O professor Carlos é que treina e escolhe os monitores, um por turma, e os três supervisores, um por município - seus parceiros na aplicação do método cubano. No balanço que fizeram até aqui, a ser ou não ratificado pelo MEC, o desafio principal é melhorar os índices de freqüência. Na maioria dos casos, as faltas ou desistências são explicadas pelas dificuldades da vida dura.

A supervisora do programa em Murici dos Portelas, Mariana Ferreira Sales, de 26 anos, conta que todos se esforçam pela manutenção dos alunos. "Vamos nas casas, conversamos, insistimos", explica.

Todos eles sabem, Carlos em especial, que o futuro do "Sim eu posso" piauiense-cubano está sendo resolvido com a avaliação ministerial em curso. Avaliação em que vai ter algum peso a posição do governo do Estado, francamente favorável à continuidade e à ampliação do projeto.

Só alfabetizar adultos não é suficiente.

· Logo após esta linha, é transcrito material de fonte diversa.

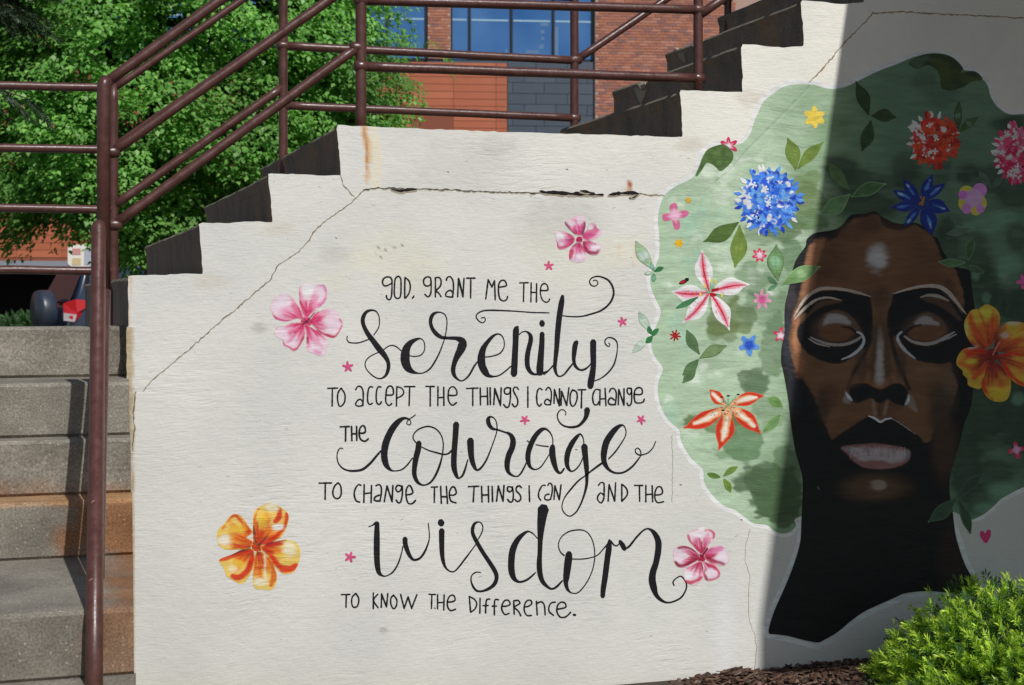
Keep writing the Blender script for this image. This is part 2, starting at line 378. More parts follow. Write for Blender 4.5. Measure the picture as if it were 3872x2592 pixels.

Sem a continuidade dos estudos, pode-se voltar a ser analfabeto ou tornar-se um analfabeto funcional, aquele que não entende o que lê. Essa continuidade é chamada de Educação de Jovens e Adultos (EJA) e substituiu o antigo supletivo. Hoje, são cerca de 5 milhões de alunos - eles cursam as oito séries do ensino fundamental em dois anos e meio. O País tem cerca de 33 milhões de analfabetos funcionais.

A grande dificuldade ainda hoje é a estrutura dos municípios para a educação de adultos. Só em 2005, o Ministério da Educação (MEC) passou a financiar qualquer cidade que organizasse classes de EJA. A maior ONG do setor, a Alfabetização Solidária, intensificou neste ano a capacitação de professores para trabalharem na EJA. "Não adianta só pegar um professor que dá aulas para crianças e colocar para ensinar adultos", diz a superintendente da ONG, Regina Esteves. Entre outras coisas, os profissionais precisam levar em conta o universo do adulto e aprender a metodologia de aceleração do ensino.